Brief:
Transcribe the listing exactly, leaving out every picture.

### Given information ###

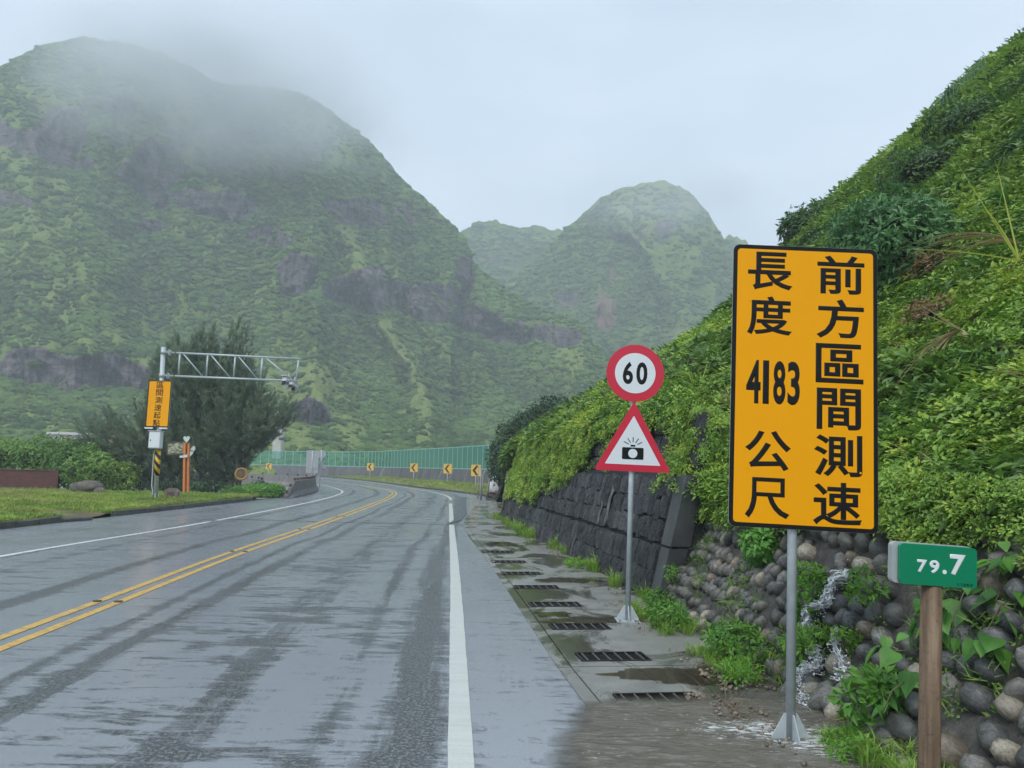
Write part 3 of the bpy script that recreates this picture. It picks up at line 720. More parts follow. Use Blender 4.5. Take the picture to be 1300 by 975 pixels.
for k in range(12):
    Vc, Fc = lump(100+k, .24, 2); Vc = np.sign(Vc)*np.abs(Vc)**.86; me = fast('cobble', Vc, Fc, M_COB[[0, 2, 0, 2, 3, 0, 2, 1, 0, 2, 0, 2][k]], smooth=True); cpro.append((me, Vc, Fc))
cob = []
t_row = .04; row = 0
for zone, (sa, sb) in enumerate(((6.35, 9.34), (-.5, 6.30))):
    t_ = .02; row = 0
    while t_ < 1.62:
        if zone == 0:
            rh = random.uniform(.105, .15)
            if row % 3 != 2:
                s = sa+random.uniform(0, .1)
                while s < sb:
                    wv = random.uniform(.075, .125); hh = rh*random.uniform(.85, 1.25)
                    if random.random() > .05: cob.append((s+wv/2, t_+rh/2+.03*math.sin(s*2.2+row)+random.uniform(-.028, .028), wv*.38, hh*.62, random.uniform(.050, .085), random.uniform(-.05, .35)))
                    s += wv*random.uniform(1.02, 1.45)
                t_ += rh
            else: t_ += random.uniform(.07, .12)
        else:
            rh = random.uniform(.15, .19)
            s = sa+random.uniform(0, .2)
            while s < sb:
                near = min(1, max(0, (5.9-s)/1.5)); wv = random.uniform(.105, .17)*(1+.22*near); hh = rh*random.uniform(.8, 1.15)
                wv *= random.choice((.8, 1, 1, 1.2)); cob.append((s+wv/2, t_+rh/2+random.uniform(-.035, .035), wv/2*.97, hh/2*random.uniform(.85, 1.08), random.uniform(.075, .115)*(1+.15*near), random.uniform(-.7, .7))) if random.random() > .13 else None
                s += wv*random.uniform(1.02, 1.3)
            t_ += rh*1.02
        row += 1
# loose jumble at the foot by the water
for k in range(34):
    s = random.uniform(3.2, 5.6); cob.append((s, random.uniform(-.22, .06), random.uniform(.07, .12), random.uniform(.06, .10), random.uniform(.06, .10), random.uniform(-1, 1)))
cob = [c for c in cob if c[0] > 2.4]
def cdist(c): return math.hypot(3.05+c[1]*.53, c[0])/max(c[2], .03)
cob.sort(key=cdist); rest = []
bt = math.pi/2-CA
for i, (s, t_, a, b_, d, tw) in enumerate(cob):
    k = random.randrange(12); base = cob_pt(s, t_, cob_bulge(s, t_)+d*(.10 if s < 6.3 else .22))
    sc = (d, a, b_); rot = Euler((tw, 0, 0)).to_matrix(); tilt = Euler((0, CA, 0)).to_matrix(); Rm = tilt @ rot
    if i < 298:
        link('cobble', cpro[k][0], cw, base.tolist(), Rm.to_euler(), sc)
    else:
        Vc = lump(100+k, .16, 1); rest.append((Vc[0]*np.array(sc) @ np.array(Rm).T + base, Vc[1]))
if rest:
    Vs = np.concatenate([r[0] for r in rest]); o = 0; Fs = []
    for r in rest: Fs.append(r[1]+o); o += len(r[0])
    tag(link('far_cobbles', fast('far_cobbles', Vs, np.concatenate(Fs), M_COB[0], smooth=True), cw), kind='stuff')

# ================================================================== OVERGROWN SLOPE (right)
TH = np.concatenate([np.linspace(4.2, 9.5, 40)[:-1], np.linspace(9.5, 62, 330)[:-1], np.linspace(62, 120, 60)])
def R_max(th): return np.interp(th, [4.2, 6.6, 7.5, 8.2, 9.4, 10.8, 13.3, 15.3, 18.8, 21.5, 24.0, 27.0, 29.5, 32, 34.5, 37.0, 41, 44, 60, 120],
                                [-.4, -.36, -.14, .15, .255, .315, .360, .385, .42, .455, .475, .54, .600, .635, .655, .675, .715, .72, .70, .6])
def U_c(th): return np.interp(th, [4.2, 8, 11, 15, 19, 23.5, 28.8, 35, 42, 60, 120], [5.2, 5.5, 6.2, 7.2, 8.0, 9.2, 14, 17, 20, 20, 18])
def U_0(th):
    a = np.interp(th, [4.2, 7.0, 8.3, 20.6, 22.6, 120], [5.4, 4.9, 4.10, 4.10, 3.98, 3.82]); return np.where(th < 6.5, 4.9, a)
def R_0(th): return np.interp(th, [4.2, 7.0, 7.8, 8.5, 20.6, 23, 120], [-.38, -.34, .0, .185, .185, -.105, -.105])
NQ = 230; q = np.linspace(0, 1, NQ); qq = np.concatenate([q[:150]/q[149]*1.0, 1+np.linspace(0, 1, NQ-149)[1:]*1.4])
TT, QQ = np.meshgrid(TH, qq, indexing='ij'); u0, uc, r0, rm = U_0(TT), np.maximum(U_c(TT), U_0(TT)+.3), R_0(TT), R_max(TT)
Uq = u0+(uc-u0)*np.minimum(QQ, 1)+uc*np.maximum(QQ-1, 0)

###

Exercise response:
Write part 3 of the bpy script that recreates this picture. It picks up at line 720. More parts follow. Use Blender 4.5. Take the picture to be 1300 by 975 pixels.
for k in range(12):
    Vc, Fc = lump(100+k, .24, 2); Vc = np.sign(Vc)*np.abs(Vc)**.86; me = fast('cobble', Vc, Fc, M_COB[[0, 2, 0, 2, 3, 0, 2, 1, 0, 2, 0, 2][k]], smooth=True); cpro.append((me, Vc, Fc))
cob = []
t_row = .04; row = 0
for zone, (sa, sb) in enumerate(((6.35, 9.34), (-.5, 6.30))):
    t_ = .02; row = 0
    while t_ < 1.62:
        if zone == 0:
            rh = random.uniform(.105, .15)
            if row % 3 != 2:
                s = sa+random.uniform(0, .1)
                while s < sb:
                    wv = random.uniform(.075, .125); hh = rh*random.uniform(.85, 1.25)
                    if random.random() > .05: cob.append((s+wv/2, t_+rh/2+.03*math.sin(s*2.2+row)+random.uniform(-.028, .028), wv*.38, hh*.62, random.uniform(.050, .085), random.uniform(-.05, .35)))
                    s += wv*random.uniform(1.02, 1.45)
                t_ += rh
            else: t_ += random.uniform(.07, .12)
        else:
            rh = random.uniform(.15, .19)
            s = sa+random.uniform(0, .2)
            while s < sb:
                near = min(1, max(0, (5.9-s)/1.5)); wv = random.uniform(.105, .17)*(1+.22*near); hh = rh*random.uniform(.8, 1.15)
                wv *= random.choice((.8, 1, 1, 1.2)); cob.append((s+wv/2, t_+rh/2+random.uniform(-.035, .035), wv/2*.97, hh/2*random.uniform(.85, 1.08), random.uniform(.075, .115)*(1+.15*near), random.uniform(-.7, .7))) if random.random() > .13 else None
                s += wv*random.uniform(1.02, 1.3)
            t_ += rh*1.02
        row += 1
# loose jumble at the foot by the water
for k in range(34):
    s = random.uniform(3.2, 5.6); cob.append((s, random.uniform(-.22, .06), random.uniform(.07, .12), random.uniform(.06, .10), random.uniform(.06, .10), random.uniform(-1, 1)))
cob = [c for c in cob if c[0] > 2.4]
def cdist(c): return math.hypot(3.05+c[1]*.53, c[0])/max(c[2], .03)
cob.sort(key=cdist); rest = []
bt = math.pi/2-CA
for i, (s, t_, a, b_, d, tw) in enumerate(cob):
    k = random.randrange(12); base = cob_pt(s, t_, cob_bulge(s, t_)+d*(.10 if s < 6.3 else .22))
    sc = (d, a, b_); rot = Euler((tw, 0, 0)).to_matrix(); tilt = Euler((0, CA, 0)).to_matrix(); Rm = tilt @ rot
    if i < 298:
        link('cobble', cpro[k][0], cw, base.tolist(), Rm.to_euler(), sc)
    else:
        Vc = lump(100+k, .16, 1); rest.append((Vc[0]*np.array(sc) @ np.array(Rm).T + base, Vc[1]))
if rest:
    Vs = np.concatenate([r[0] for r in rest]); o = 0; Fs = []
    for r in rest: Fs.append(r[1]+o); o += len(r[0])
    tag(link('far_cobbles', fast('far_cobbles', Vs, np.concatenate(Fs), M_COB[0], smooth=True), cw), kind='stuff')

# ================================================================== OVERGROWN SLOPE (right)
TH = np.concatenate([np.linspace(4.2, 9.5, 40)[:-1], np.linspace(9.5, 62, 330)[:-1], np.linspace(62, 120, 60)])
def R_max(th): return np.interp(th, [4.2, 6.6, 7.5, 8.2, 9.4, 10.8, 13.3, 15.3, 18.8, 21.5, 24.0, 27.0, 29.5, 32, 34.5, 37.0, 41, 44, 60, 120],
                                [-.4, -.36, -.14, .15, .255, .315, .360, .385, .42, .455, .475, .54, .600, .635, .655, .675, .715, .72, .70, .6])
def U_c(th): return np.interp(th, [4.2, 8, 11, 15, 19, 23.5, 28.8, 35, 42, 60, 120], [5.2, 5.5, 6.2, 7.2, 8.0, 9.2, 14, 17, 20, 20, 18])
def U_0(th):
    a = np.interp(th, [4.2, 7.0, 8.3, 20.6, 22.6, 120], [5.4, 4.9, 4.10, 4.10, 3.98, 3.82]); return np.where(th < 6.5, 4.9, a)
def R_0(th): return np.interp(th, [4.2, 7.0, 7.8, 8.5, 20.6, 23, 120], [-.38, -.34, .0, .185, .185, -.105, -.105])
NQ = 230; q = np.linspace(0, 1, NQ); qq = np.concatenate([q[:150]/q[149]*1.0, 1+np.linspace(0, 1, NQ-149)[1:]*1.4])
TT, QQ = np.meshgrid(TH, qq, indexing='ij'); u0, uc, r0, rm = U_0(TT), np.maximum(U_c(TT), U_0(TT)+.3), R_0(TT), R_max(TT)
Uq = u0+(uc-u0)*np.minimum(QQ, 1)+uc*np.maximum(QQ-1, 0)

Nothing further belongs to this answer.